Nad tym, aby mieć takiego psa / takie psy, które wykonują ogrom pracy ucząc innych pracuję każdego dnia. Prowadząc takie psiaki nie ma mowy o żadnym odpuszczeniu sobie jakiejkolwiek pracy , o niekontrolowaniu swoich emocji każdego dnia. Nauka innych psów i wyciąganie ich z przeróżnych problemów, między innymi często z dużej agresji bardzo mocno obciąża psy uczące. Dlatego wszystko musi być bardzo mocno przemyślane w naszej pracy.

Buszka, kiedy uznałam, że ze względu na zachowanie prawidłowej równowagi psychicznej nie powinna już tak się angażować w pracę z innymi, została stopniowo wycofywana z pracy. Wtedy też już szykowałam Mufasę, ale okazało się, że mamy tyle ciężkich przypadków, że on sam nie mógł być tak wszystkim obciążony i wtedy pojawiła się Mafra.

W zeszłym roku Buszeczkę dopadły kłopoty zdrowotne i jak nam się zaczęło, to od kwietnia z koniecznymi przerwami psia dziewczynka przeszła kilka poważnych operacji. Walczyłyśmy razem o wszystko dzielnie i najważniejsze, że Busza była pod opieką bardzo dobrego specjalisty. Były duże momenty wycofania psychicznego u Buszy, ponieważ psiak, który był tak samodzielny, taki żywy, wszędzie obecny, nagle nie mógł nic, musiał dużo leżeć i długo być noszony i przytrzymywany na załatwienie swoich potrzeb fizjologicznych.

Wszystko na spokojnie, pomału nadrabiałam ponieważ przy bardzo ciężkiej rekonwalescencji zdrowia fizycznego potrzebne było dobre zdrowie psychiczne, bo jak tego nie ma, to leci nam wszystko. Wspólna, ciężka walka udała się, a ta moja przecudowna psia przyjaciółka  znów jest szczęśliwa i obecna wszędzie. Nie mamy już stu procentowego zdrowia fizycznego, ale jest dobrze i oby było tak długo, długo i bardzo długo… 

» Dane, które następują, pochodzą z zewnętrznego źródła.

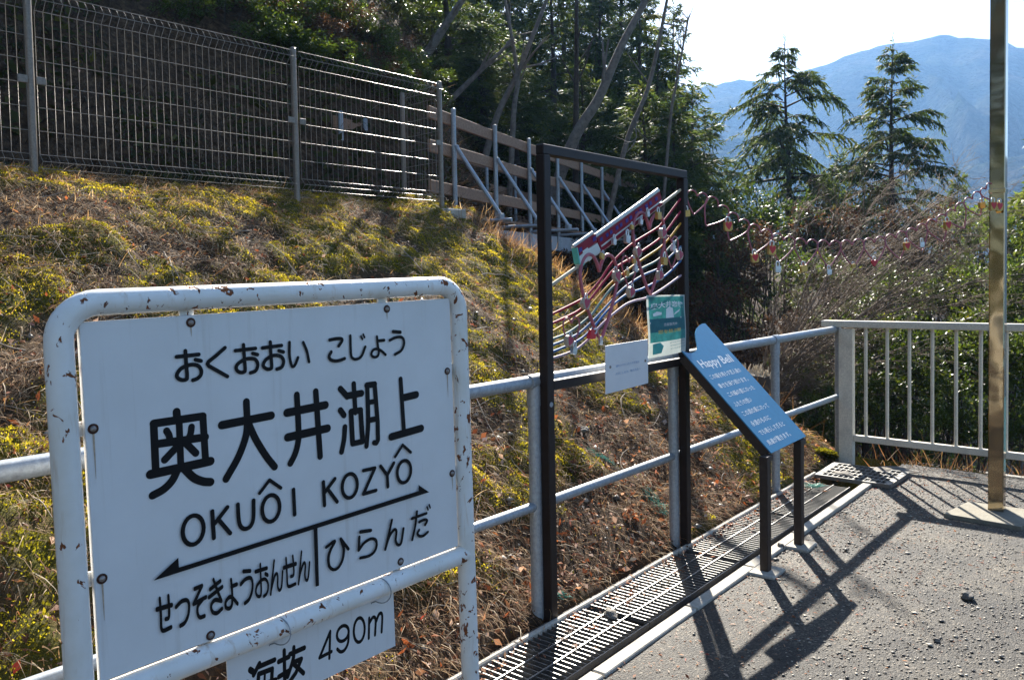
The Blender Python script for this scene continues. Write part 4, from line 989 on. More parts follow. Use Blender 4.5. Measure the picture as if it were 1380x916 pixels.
# poster and notice plate on the frame
po = thing('poster', 'teal paper poster with white characters tied to the dark frame', 'poster', tuple(frame_world(FPX(898, 440, .05))), (0, 0, FRZ))
pq = [np.array(FPX(x, y, .05)) for x, y in ((872, 398), (924.5, 397), (925, 473), (873.5, 483))]
p0 = np.array(FPX(898, 440, .05))
def PQ(u, v, h=0.0):
    q = (1-u)*(v*pq[0]+(1-v)*pq[3])+u*(v*pq[1]+(1-v)*pq[2])-p0
    return (q[0], -.012*math.sin(u*math.pi*1.15)-.004*math.sin(v*5)-h, q[2])
def sheet(u0, u1, v0, v1, h, n=10, thick=None):
    mb = MB(); us = np.linspace(u0, u1, n+1); vs_ = np.linspace(v0, v1, n+1)
    mb.add([PQ(u, v, h) for u in us for v in vs_], [(i*(n+1)+j, (i+1)*(n+1)+j, (i+1)*(n+1)+j+1, i*(n+1)+j+1) for i in range(n) for j in range(n)], True)
    if thick: mb.add([PQ(u, v, h-thick) for u in us for v in vs_], [(i*(n+1)+j+1, (i+1)*(n+1)+j+1, (i+1)*(n+1)+j, i*(n+1)+j) for i in range(n) for j in range(n)], True)
    return mb
sh = sheet(0, 1, 0, 1, 0, 12, .0008).build('sheet', M['paper'], po)
sheet(.035, .965, .24, .975, .0012, 12).build('print_field', M['teal'], sh)
sheet(.035, .965, .40, .62, .0016, 10).build('print_band', M['teal2'], sh)
font_mesh('奥大井恋錠', lambda u, v, h: PQ(u, v-.10*abs(u-.55)**1.3, h), .06, .80, .86, .105, 'title', M['white'], sh, .0022, .03)
ip = Ink(lambda u, v, h: PQ(u, v, .0022+h)); r5 = np.random.default_rng(5)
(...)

Ps. Kochajcie i dbajcie o swoich psich przyjaciół, bo te psiaki mają tylko nas, od nas są tak bardzo uzależnione, a my ludzie powinniśmy być z nimi i przy nich na dobre i na złe.

Czasami bardzo mi się przykro, smutno i beznadziejnie robi, jak wiem ile robię dla swoich psich przyjaciół, kiedy są w potrzebie, a słyszę jak ktoś wylewa złości, bo na przykład musiał wydać na szczepionkę dla swojego psa..  To co będzie, jak ten psiak znajdzie się w ogromnej potrzebie i trzeba będzie ogrom dać od siebie pod każdym względem , aby mu pomóc… . Aż nie chce człowiek myśleć, jak wtedy zachowa się taka osoba.

Ja wiem, że dla swoich psich przyjaciół zrobię wszystko…  I ta cała moja ukochana psia ekipa też to wie.